>> BEGIN Data extract
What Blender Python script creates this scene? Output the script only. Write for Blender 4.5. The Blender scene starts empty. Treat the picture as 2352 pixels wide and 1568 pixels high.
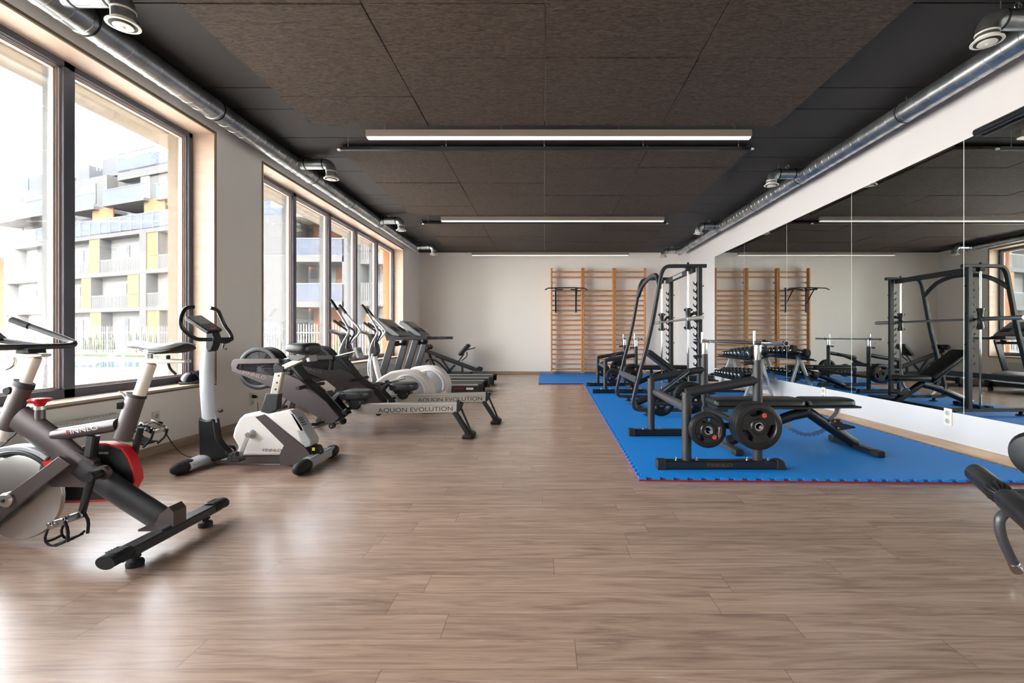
import bpy, math, random
from mathutils import Vector as V, Matrix
random.seed(7)
R = math.radians
sc = bpy.context.scene
# ------------------------------------------------------------------ camera, sky, sun, exposure
F, CX, CY, EYE = 1090.0, 1250.0, 772.0, 1.0      # focal length in pixels, vanishing point, eye height
cd = bpy.data.cameras.new('camera'); cam = bpy.data.objects.new('camera', cd); sc.collection.objects.link(cam)
cam.location = (0, 0, EYE); cam.rotation_euler = (R(90), 0, 0)
cd.sensor_width = 36; cd.lens = F/2352*36
cd.shift_x = -(CX-1176)/2352; cd.shift_y = -(784-CY)/2352
cd.clip_start = .05; cd.clip_end = 500
sc.camera = cam
sc.view_settings.view_transform = 'Standard'; sc.view_settings.look = 'None'
sc.view_settings.gamma = 1; sc.view_settings.use_curve_mapping = False
sc.view_settings.exposure = 3.72
w = bpy.data.worlds.new('world'); sc.world = w; w.use_nodes = True
nt = w.node_tree; bg = nt.nodes['Background']
sky = nt.nodes.new('ShaderNodeTexSky'); sky.sky_type = 'NISHITA'; sky.sun_disc = False
sky.sun_elevation = R(42); sky.sun_rotation = R(160); sky.air_density = 1; sky.dust_density = 2.5; sky.ozone_density = 1
mx = nt.nodes.new('ShaderNodeMix'); mx.data_type = 'RGBA'; mx.inputs[0].default_value = .72
mx.inputs[7].default_value = (5.2, 5.0, 4.9, 1)
nt.links.new(sky.outputs[0], mx.inputs[6]); nt.links.new(mx.outputs[2], bg.inputs[0])
bg.inputs[1].default_value = .46
sd = bpy.data.lights.new('sun', 'SUN'); sd.energy = 1.7; sd.angle = R(1.5); sd.color = (1, .95, .88)
so = bpy.data.objects.new('sun', sd); sc.collection.objects.link(so)
so.rotation_euler = V((-.03, .92, -.33)).to_track_quat('-Z', 'Y').to_euler()
def portal(x, y, z, sx, sy, rot):
    l = bpy.data.lights.new('daylight_portal', 'AREA'); l.shape = 'RECTANGLE'; l.size = sx; l.size_y = sy
    l.cycles.is_portal = True
    o = bpy.data.objects.new('daylight_portal', l); o.location = (x, y, z); o.rotation_euler = rot
    sc.collection.objects.link(o)
cy = sc.cycles
cy.max_bounces = 9; cy.diffuse_bounces = 7; cy.glossy_bounces = 4; cy.transmission_bounces = 3; cy.transparent_max_bounces = 12
cy.caustics_reflective = True; cy.blur_glossy = 1; cy.caustics_refractive = False; cy.sample_clamp_indirect = 6
cy.use_adaptive_sampling = True; cy.adaptive_threshold = .02; cy.use_denoising = True

# ------------------------------------------------------------------ materials
def lin(c):
    return tuple(((x/255)/12.92 if x/255 <= .04045 else ((x/255+.055)/1.055)**2.4) for x in c) + (1,)
class NT:
    def __init__(s, m): s.t = m.node_tree; s.n = s.t.nodes; s.l = s.t.links
    def new(s, ty, **k):
        o = s.n.new(ty)
        for a, b in k.items(): setattr(o, a, b)
        return o
    def math(s, op, a, b=None, c=None):
        o = s.n.new('ShaderNodeMath'); o.operation = op
        for i, x in enumerate((a, b, c)):
            if x is None: continue
            if isinstance(x, (int, float)): o.inputs[i].default_value = x
            else: s.l.new(x, o.inputs[i])
        return o.outputs[0]
def mat(name, col, rough=.5, metal=0, spec=.5, coat=0, emis=None, estr=0, noise=None, bump=None):
    m = bpy.data.materials.new(name); m.use_nodes = True; b = m.node_tree.nodes['Principled BSDF']
    b.inputs['Base Color'].default_value = lin(col); b.inputs['Roughness'].default_value = rough
    b.inputs['Metallic'].default_value = metal; b.inputs['Specular IOR Level'].default_value = spec
    b.inputs['Coat Weight'].default_value = coat
    if emis: b.inputs['Emission Color'].default_value = lin(emis); b.inputs['Emission Strength'].default_value = estr
    t = NT(m)
    if noise or bump:
        tc = t.new('ShaderNodeTexCoord')
    if noise:      # (scale, second colour, detail)
        n = t.new('ShaderNodeTexNoise'); n.inputs['Scale'].default_value = noise[0]; n.inputs['Detail'].default_value = 4
        mp = t.new('ShaderNodeMapping'); mp.inputs['Scale'].default_value = noise[2] if len(noise) > 2 else (1, 1, 1)
        t.l.new(tc.outputs['Object'], mp.inputs[0]); t.l.new(mp.outputs[0], n.inputs['Vector'])
        cr = t.new('ShaderNodeValToRGB'); cr.color_ramp.elements[0].position = .35; cr.color_ramp.elements[1].position = .65
        cr.color_ramp.elements[0].color = lin(col); cr.color_ramp.elements[1].color = lin(noise[1])
        t.l.new(n.outputs[0], cr.inputs[0]); t.l.new(cr.outputs[0], b.inputs['Base Color'])
    if bump:       # (scale, strength)
        n = t.new('ShaderNodeTexNoise'); n.inputs['Scale'].default_value = bump[0]; n.inputs['Detail'].default_value = 3
        t.l.new(tc.outputs['Object'], n.inputs['Vector'])
        bp = t.new('ShaderNodeBump'); bp.inputs['Strength'].default_value = bump[1]; bp.inputs['Distance'].default_value = .002
        t.l.new(n.outputs[0], bp.inputs['Height']); t.l.new(bp.outputs[0], b.inputs['Normal'])
    return m
def floor_mat():
    m = mat('floor_planks', (170, 140, 120), .33, spec=.85); t = NT(m); b = t.n['Principled BSDF']
    g = t.new('ShaderNodeNewGeometry'); sp = t.new('ShaderNodeSeparateXYZ'); t.l.new(g.outputs['Position'], sp.inputs[0])
    x, y = sp.outputs[0], sp.outputs[1]
    ry = t.math('DIVIDE', t.math('ADD', y, 20-1.432+.0), .1418); row = t.math('FLOOR', ry); fy = t.math('FRACT', ry)
    wn = t.new('ShaderNodeTexWhiteNoise', noise_dimensions='1D'); t.l.new(row, wn.inputs['W'])
    rx = t.math('ADD', t.math('DIVIDE', t.math('ADD', x, 40), 1.21), t.math('MULTIPLY', wn.outputs[0], 7.3))
    colx = t.math('FLOOR', rx); fx = t.math('FRACT', rx)
    idv = t.math('ADD', t.math('MULTIPLY', row, 13.37), t.math('MULTIPLY', colx, 7.77))
    wi = t.new('ShaderNodeTexWhiteNoise', noise_dimensions='1D'); t.l.new(idv, wi.inputs['W'])
    cb = t.new('ShaderNodeCombineXYZ')
    t.l.new(t.math('ADD', t.math('MULTIPLY', x, 1.1), t.math('MULTIPLY', wi.outputs[0], 37)), cb.inputs[0])
    t.l.new(t.math('MULTIPLY', y, 15), cb.inputs[1]); t.l.new(idv, cb.inputs[2])
    n1 = t.new('ShaderNodeTexNoise'); n1.inputs['Scale'].default_value = 1.6; n1.inputs['Detail'].default_value = 7; n1.inputs['Roughness'].default_value = .62
    n1.inputs['Distortion'].default_value = 1.7; t.l.new(cb.outputs[0], n1.inputs['Vector'])
    cr = t.new('ShaderNodeValToRGB'); e = cr.color_ramp.elements
    e[0].position = .26; e[0].color = lin((118, 94, 80)); e[1].position = .76; e[1].color = lin((170, 144, 126))
    k = cr.color_ramp.elements.new(.5); k.color = lin((148, 122, 105)); t.l.new(n1.outputs[0], cr.inputs[0])
    # fine grain
    cb2 = t.new('ShaderNodeCombineXYZ'); t.l.new(t.math('MULTIPLY', x, 6), cb2.inputs[0]); t.l.new(t.math('MULTIPLY', y, 130), cb2.inputs[1]); t.l.new(idv, cb2.inputs[2])
    n2 = t.new('ShaderNodeTexNoise'); n2.inputs['Scale'].default_value = 1; n2.inputs['Detail'].default_value = 3; t.l.new(cb2.outputs[0], n2.inputs['Vector'])
    v = t.math('ADD', t.math('MULTIPLY', wi.outputs[0], .2), t.math('ADD', t.math('MULTIPLY', n2.outputs[0], .42), .69))
    hs = t.new('ShaderNodeHueSaturation'); t.l.new(cr.outputs[0], hs.inputs['Color']); t.l.new(v, hs.inputs['Value'])
    # seams
    ey = t.math('MULTIPLY', t.math('MINIMUM', fy, t.math('SUBTRACT', 1, fy)), .1418)
    ex = t.math('MULTIPLY', t.math('MINIMUM', fx, t.math('SUBTRACT', 1, fx)), 1.21)
    se = t.math('LESS_THAN', t.math('MINIMUM', ex, ey), .0011)
    mxx = t.new('ShaderNodeMix', data_type='RGBA'); t.l.new(t.math('MULTIPLY', se, .55), mxx.inputs[0])
    t.l.new(hs.outputs[0], mxx.inputs[6]); mxx.inputs[7].default_value = lin((70, 50, 40)); t.l.new(mxx.outputs[2], b.inputs['Base Color'])
    t.l.new(t.math('ADD', t.math('MULTIPLY', n1.outputs[0], .10), .20), b.inputs['Roughness'])
    bp = t.new('ShaderNodeBump'); bp.inputs['Strength'].default_value = .12; bp.inputs['Distance'].default_value = .001
    t.l.new(t.math('SUBTRACT', n2.outputs[0], se), bp.inputs['Height']); t.l.new(bp.outputs[0], b.inputs['Normal'])
    return m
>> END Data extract
**Instructions to follow:** Go through the data and count each line that has the word "scene", then give the total alone.

**Full output:** 2